Zoom. Le clan des Marocains

Ben Bella est marocain et il ne l’a jamais caché. Dans le livre de Mohamed Khalifa, Ahmed Ben Bella, entretien en arabe, publié en 1985, le premier président de l’Algérie indépendante le clame lui-même : “Mon père est originaire de la ville de Marrakech, il a émigré en Algérie suite à une histoire de vendetta. Il appartenait à une confrérie mystique, la tariqa soufia. Ma mère était la cousine germaine de mon père”. Dans son autre biographie, Ahmed Ben Bella, de Robert Merle, rédigée alors qu’il était président en exercice, il se souvient de sa période de soldat, celle où il a reçu la Médaille militaire des mains du général De Gaulle en personne en 1944, tout juste après la libération de Rome. Sa fierté ? Avoir combattu en 1943 au sein du 5ème régiment des tirailleurs marocains en tant qu’adjudant, lors de la fameuse campagne d’Italie, qui a rendu célèbre les soldats marocains. A Robert Merle, il livre le témoignage suivant : “J’étais engagé contre le fascisme hitlérien, au 5ème tirailleur marocain où je fus affecté. J’étais l’unique Algérien parmi des Marocains.
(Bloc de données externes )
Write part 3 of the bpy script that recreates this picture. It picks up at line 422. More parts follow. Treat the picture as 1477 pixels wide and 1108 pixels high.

Bon nombre de Marocains, à ma grande surprise, ne jeûnaient pas, et ils furent surpris de me voir jeûner, car ils considéraient les Algériens, parce qu’ils parlaient français, comme plus occidentalisés qu’eux-mêmes” ! Si Ben Bella est d’origine marocaine, les autres présidents algériens ont tous eu des rapports étroits avec le royaume. Houari Boumediene, qui a chassé Ben Bella du pouvoir, a résidé à Oujda, de la fin des années 1950 à 1962. Il a installé son QG dans la ville marocaine et recruté ses alliés parmi les Algériens du Maroc. Ce groupe des proches de Boumediene portera un nom : le groupe d’Oujda, auquel appartiennent Ahmed Medeghri, Kaid Ahmed, Cherif Belkacem et l’actuel président algérien Abdelaziz Bouteflika, Marocain de naissance puisqu’il a vu le jour à Oujda en 1937. Quant à Mohamed Boudiaf, condamné à mort en 1964 par Ben Bella, il s’est définitivement installé en 1979 à Kenitra où il a dirigé une briqueterie. Rentré en janvier 1992 à Alger pour faire sortir l’Algérie de sa crise politique, il est assassiné six mois plus tard à Annaba.